Sokrates, insan doğasının iyi olduğunu ve her insanın doğuştan iyi bir öz taşıdığını söyler.

Aristo ise iyiliği erdemle ilişkikendirir. Erdemin tekrar ve alışkanlık yoluyla geliştirildiğini söyleyerek, iyiliğin bir anlamda "insanın kaslarını çalıştırması" gibi olduğundan bahseder.

İyiliği ne kadar çok pratiğe dökersek, içselleştirme olasılığımızın o kadar arttığını belirtir.

Günümüzde toplumlar giderek kötülüğün yaygınlaştığı ve reklamının bol bol yapıldığı bir döneme girmiş gibi gözükse de, "iyi insan ve iyilik" filozofların da dediği gibi hem insanın özünde var hem de geliştirilen bir yetenektir.

Birey olarak bu konuda üzerimize düşen görev yapılması gereken iyiliği yapmak için kendimizi düşünce olarak beslemek, Ariston'un dediği gibi bu yönde kas çalışmasını da egzersiz olarak hayatımıza almak ve günümüz şartlarında bu çalışmayı yaparken birazcık iyiliklerinde ön plana çıkmasını sağlamak.

Çünkü iyiliğin yayılmaya ve çoğalmaya ihtiyacı var.

İşte bana bu satırları yazdıran bu çoğaltma duygusundan dolayıdır.
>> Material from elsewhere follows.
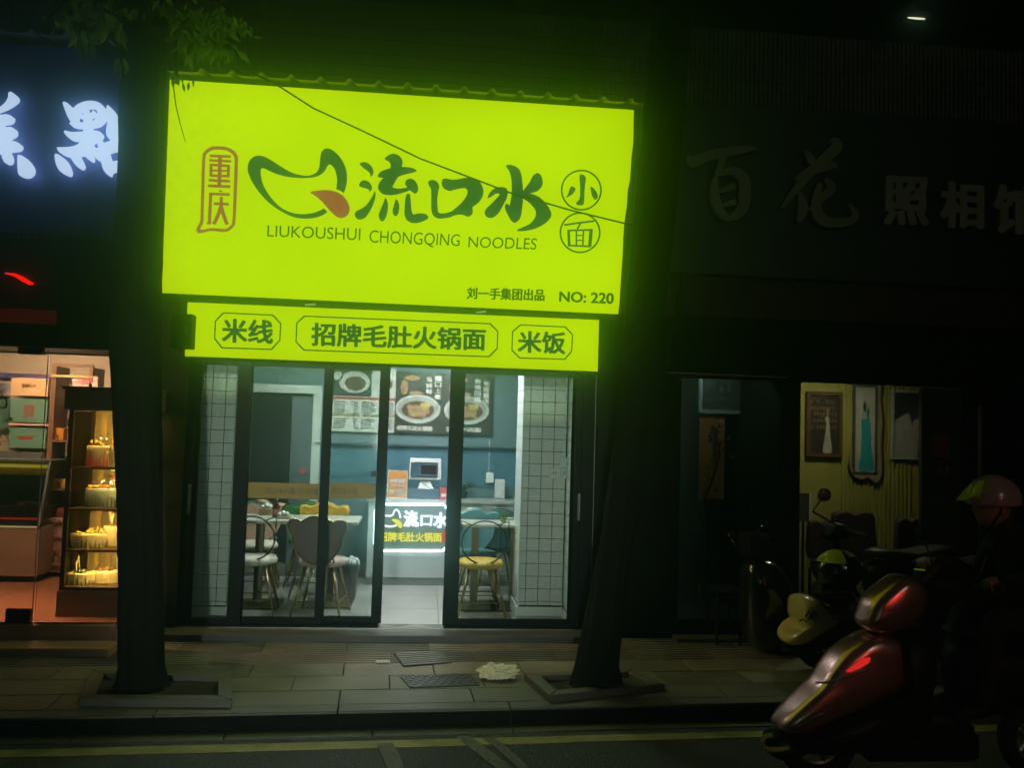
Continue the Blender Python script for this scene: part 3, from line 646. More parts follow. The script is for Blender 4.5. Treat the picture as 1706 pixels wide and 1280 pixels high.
for (xa_, ya_, xb_, yb_, sl) in ((915, 780, 933, 798, 2), (934, 780, 950, 798, 1), (932, 763, 950, 779, 0)):
    a1 = onY(xa_, ya_, YP2-.02); b1 = onY(xb_, yb_, YP2-.02); s_t = thing("wall_socket", ["blank white switch plate topmost of the three on the right pier", "white socket plate lower right of the three on the right pier", "white socket plate lower left of the three on the right pier"][sl], "socket", (a1.x, YP2, b1.z), "socket plates on the right pier")
    obj("plate", MB().box(a1.x, b1.x, YP2-.022, YP2-.0055, b1.z, a1.z), WHITEP, s_t, bevel=.003)
    if sl:
        for k_ in range(2): cxx = (a1.x+b1.x)/2; obj("slot", MB().box(cxx-.015+.02*k_, cxx-.008+.02*k_, YP2-.0235, YP2-.0221, (a1.z+b1.z)/2-.01, (a1.z+b1.z)/2+.012), DARKM, s_t)
cp = onY(952, 625, YP2-.02); cq = onY(946, 763, YP2-.02)
t = thing("conduit", "pair of thin white conduits running down the right pier", "conduit", (cq.x, YP2, cq.z)); 
for dx_ in (-.012, .012): obj("pipe", MB().tube([(cq.x+dx_-.01, YP2-.013, cq.z), (cq.x+dx_-.01, YP2-.013, 2.5)], .006, 6), WHITEP, t)

# doorway in the back wall
dx0, dx1, dzt = XY(392, YBK-.02, 700), XY(535, YBK-.02, 700), onY(470, 641, YBK-.02).z
t = thing("door_frame", "pale painted doorway with a dark room behind it", "doorway", (dx0, YBK, FZ))
fwid = XY(535, YBK)-XY(521, YBK)
FRM = mat("pale mint frame", (0.5, 0.56, 0.5), 0.4)
obj("jamb", MB().box(dx0, dx0+fwid, YBK-.035, YBK-.001, FZ, dzt-fwid), FRM, t); obj("jamb", MB().box(dx1-fwid, dx1, YBK-.035, YBK-.001, FZ, dzt-fwid), FRM, t)
obj("head", MB().box(dx0, dx1, YBK-.035, YBK-.001, dzt-fwid, dzt), FRM, t)
obj("dark_opening", MB().box(dx0+fwid, dx1-fwid, YBK-.012, YBK-.001, FZ, dzt-fwid), mat("unlit corridor", (0.015, 0.02, 0.015), 0.9), t)
xm0, xm1 = XY(486, YBK-.02, 700), XY(520, YBK-.02, 700)
obj("door_leaf", MB().box(xm0, dx1-fwid, YBK-.024, YBK-.0125, FZ, dzt-fwid-.03), mat("grey door leaf", (0.09, 0.12, 0.12), 0.5), t)
obj("red_notice", MB().box(XY(500, YBK, 785), XY(508, YBK, 785), YBK-.026, YBK-.0245, onY(505, 790, YBK).z, onY(505, 780, YBK).z), mat("red paper", (0.4, 0.05, 0.04), 0.6), t)

# menu board and posters
def pq(x0, y0, x1, y1, Y): a1 = onY(x0, y0, Y); b1 = onY(x1, y1, Y); return a1.x, b1.x, b1.z, a1.z
YM = YBK-.03
mx0, mx1, mz0, mz1 = pq(553, 611, 657, 722, YM)
mz0 = onY(600, 720, YM).z
t = thing("menu_board", "white menu board with a noodle photograph and small price columns", "menu board", (mx0, YM, mz0))
obj("board", MB().box(mx0, mx1, YM, YM+.02, mz0, mz1), mat("menu paper", (0.5, 0.52, 0.46), 0.5), t)
def U(u): return mx0+(mx1-mx0)*u
def V(v): return mz0+(mz1-mz0)*v
def disc(m, cx_, cz_, rx, rz_, Y, d, n=28, wob=0.0):
    lp = [(cx_+rx*math.cos(2*math.pi*i/n)*(1+random.uniform(-wob, wob)), cz_+rz_*math.sin(2*math.pi*i/n)*(1+random.uniform(-wob, wob))) for i in range(n)]
    vs, fs = fill([lp]); raise_flat(m, vs, fs, lambda u, v: Vector((u, Y, v)), NB, d, d+.0004)
DK = mat("dark print", (0.02, 0.03, 0.02), 0.5); BOWL = mat("printed bowl white", (0.42, 0.44, 0.38), 0.5); BROTH = mat("printed broth brown", (0.09, 0.045, 0.02), 0.5, 0, 0.6, 60); NOOD = mat("printed noodle", (0.32, 0.2, 0.09), 0.5, 0, 0.5, 90); REDP = mat("printed red", (0.3, 0.04, 0.02), 0.5); GRNP = mat("printed herbs", (0.1, 0.2, 0.04), 0.6)
obj("photo_print", MB().box(U(.03), U(.62), YM-.001, YM-.0001, V(.55), V(.96)), DK, t)
m = MB(); disc(m, U(.36), V(.77), (mx1-mx0)*.24, (mz1-mz0)*.17, YM, .0012); disc(m, U(.86), V(.75), (mx1-mx0)*.13, (mz1-mz0)*.10, YM, .0002); disc(m, U(.1), V(.86), (mx1-mx0)*.07, (mz1-mz0)*.07, YM, .0012); obj("bowl_print", m, BOWL, t)
m = MB(); disc(m, U(.37), V(.75), (mx1-mx0)*.16, (mz1-mz0)*.11, YM, .0018, wob=.06); disc(m, U(.87), V(.75), (mx1-mx0)*.08, (mz1-mz0)*.07, YM, .0008, wob=.06); obj("food_print", m, BROTH, t)
m = MB(); m.box(U(.03), U(.99), YM-.001, YM-.0001, V(.50), V(.54)); obj("header_bar", m, REDP, t)
m = MB(); m.box(U(.03), U(.45), YM-.001, YM-.0001, V(.24), V(.275)); m.box(U(.5), U(.99), YM-.001, YM-.0001, V(.24), V(.275)); obj("header_bar", m, mat("olive bar", (0.2, 0.18, 0.05), .5), t)
m = MB(); random.seed(5)
for c_i, (ua, ub) in enumerate(((.06, .28), (.36, .43), (.48, .70), (.78, .84), (.88, .97))):
    for r in range(13):
        v0 = .46-r*.033
        if .225 < v0 < .29: continue
        m.box(U(ua), U(ub-random.uniform(0, .3)*(ub-ua)), YM-.001, YM-.0001, V(v0-.010), V(v0+.006))
obj("menu_text", m, DK, t, kind="stuff")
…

Yalnız burada bahsi geçen iyilik konusu, ülkeler arası eşya taşıma konusu olduğu için biraz özenli ve dikkatli olmak zorunluluğu var.

Bunu buraya not ederek benim şahit olduğum olayda iyilik kazandığı için ve arkasından oluşan başka bir iyiliğe öncülük ettiği içindir.

Bu kişi bilgisayarı sahibine teslim ettiğini ve kendi el valizini kaybettiğini gruba yazdığında, kaybolan valizinin içinde annesine sahurda birlikte yemek için aldığı peynirinde kaybolduğunu ve peynir bekleyen annesine ne söyleyeceğini bilemediğini yazmıştı.

Ve yine iyilik niyetini yanına alarak, bir hafta sonra gidecek bir başka kişi o yardımseverin annesine peynir götürme sorumluluğunu aldı.

Görüldüğü gibi iyilik bulaşıcı ve çevresini kötülükten daha çok etkileme şansı var. O halde niye yayılmasına öncülük etmeyelim ki..

İyilik tüm toplumlarda "Karşılık beklenilmeden yapılan yardım demektir. Bizim toplumumuzda ise ayrı ve daha geniş kapsamlı bir tanıma sahibidir. İnsanı insan kılan değerlerin tamamıdır. İyi bir kul, iyi bir evlat iyi bir ebeveyn, iyi bir komşu, iyi bir dost, kısacası güzel ahlakla donanmış bir insan tipidir.

Toplum olarak yaşadığımız bu ayda tamda bu iyilik kavramının özünü, donanımlı bir insan olma egzersizini yapmak ve deneyimlemek için büyük bir fırsattır. Bunu değerlendirmek ve bir an önce hareke geçerek iyilik halinin kalıcılığının temelini atmak ve buradan başka bir boyuta taşımak yapılan en iyi yatırımdır.